Capacitors/Resistors in parallel

[megr_ftw]

Homework Statement

Consider the circuit in the figure below, in which V = 110 V, R = 30 , and the switch has been closed for a very long time.

What is the charge on the capacitor?
The switch is opened at t = 0 s. At what time has the charge on the capacitor decreased to 10% of its initial value?

Homework Equations

Capacitance= Q/V
V=IR
Q(t)=Q₀*e^(-t/\tau)

The Attempt at a Solution

I found the resitance equivalence for the whole circuit to be 67.5 ohms and the total current to be 1.63A.

Is the voltage drop on the 10 ohm resistor the same as the 2\muF capacitor?

 

[willem2]

The Attempt at a Solution

I found the resitance equivalence for the whole circuit to be 67.5 ohms and the total current to be 1.63A.

when the switch has been closed for a long time, there's no more current through the 10ohm resistance

Is the voltage drop on the 10 ohm resistor the same as the 2\muF capacitor?

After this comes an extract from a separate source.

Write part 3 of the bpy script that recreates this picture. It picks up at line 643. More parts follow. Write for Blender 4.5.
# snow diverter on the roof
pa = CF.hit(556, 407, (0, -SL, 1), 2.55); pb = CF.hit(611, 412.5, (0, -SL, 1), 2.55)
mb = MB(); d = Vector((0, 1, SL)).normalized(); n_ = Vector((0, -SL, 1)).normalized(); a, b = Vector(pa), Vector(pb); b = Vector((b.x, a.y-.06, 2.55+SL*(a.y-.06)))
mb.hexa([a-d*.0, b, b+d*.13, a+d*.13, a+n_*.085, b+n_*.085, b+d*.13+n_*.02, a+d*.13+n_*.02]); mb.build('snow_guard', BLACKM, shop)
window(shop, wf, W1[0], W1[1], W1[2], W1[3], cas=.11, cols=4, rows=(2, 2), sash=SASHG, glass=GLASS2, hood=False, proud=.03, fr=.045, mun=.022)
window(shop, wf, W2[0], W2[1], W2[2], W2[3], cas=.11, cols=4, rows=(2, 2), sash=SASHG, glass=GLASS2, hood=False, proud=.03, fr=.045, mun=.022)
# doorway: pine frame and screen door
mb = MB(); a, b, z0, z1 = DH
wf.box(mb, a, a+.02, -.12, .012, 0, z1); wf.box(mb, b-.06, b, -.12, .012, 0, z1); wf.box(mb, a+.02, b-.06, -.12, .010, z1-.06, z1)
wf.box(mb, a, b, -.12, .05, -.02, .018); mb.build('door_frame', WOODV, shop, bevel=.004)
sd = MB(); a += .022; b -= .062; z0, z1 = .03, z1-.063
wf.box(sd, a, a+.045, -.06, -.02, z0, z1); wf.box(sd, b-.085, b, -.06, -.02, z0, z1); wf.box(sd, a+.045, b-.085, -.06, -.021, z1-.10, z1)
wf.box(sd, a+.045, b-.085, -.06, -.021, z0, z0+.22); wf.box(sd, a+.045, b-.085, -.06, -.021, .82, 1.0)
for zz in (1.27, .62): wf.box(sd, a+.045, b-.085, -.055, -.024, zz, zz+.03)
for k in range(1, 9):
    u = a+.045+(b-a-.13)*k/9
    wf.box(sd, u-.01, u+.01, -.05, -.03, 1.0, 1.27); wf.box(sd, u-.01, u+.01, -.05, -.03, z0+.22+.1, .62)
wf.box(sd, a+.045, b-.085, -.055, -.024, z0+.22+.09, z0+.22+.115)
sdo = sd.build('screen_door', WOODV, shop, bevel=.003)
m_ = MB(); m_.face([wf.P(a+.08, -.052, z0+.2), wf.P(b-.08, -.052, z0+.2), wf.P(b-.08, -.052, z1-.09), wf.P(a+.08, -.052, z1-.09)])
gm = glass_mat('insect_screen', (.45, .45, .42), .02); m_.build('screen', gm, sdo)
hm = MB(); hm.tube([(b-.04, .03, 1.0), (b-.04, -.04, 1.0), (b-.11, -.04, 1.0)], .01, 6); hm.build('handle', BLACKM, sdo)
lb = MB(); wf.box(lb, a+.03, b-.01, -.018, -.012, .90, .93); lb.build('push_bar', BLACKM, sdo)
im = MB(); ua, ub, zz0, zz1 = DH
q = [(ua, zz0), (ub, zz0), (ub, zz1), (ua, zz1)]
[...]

No. The voltage drops across two circuit elements that are parallel are the same. Not if they are
in series.

 

[megr_ftw]

so i should find the voltage drop for the 10ohm resistor and then the capacitor. I am starting to get confused now, how should I find the charge for the capacitor? or should I find the voltage first?

 

[Jasso]

so i should find the voltage drop for the 10ohm resistor and then the capacitor.

Yes. Two things to remember: V=IR, and the voltage drop across a series circuit is the sum of the voltage drops of each element.

Im starting to get confused now, how should I find the charge for the capacitor? or should I find the voltage first?

Refer to the equations you gave, its right there.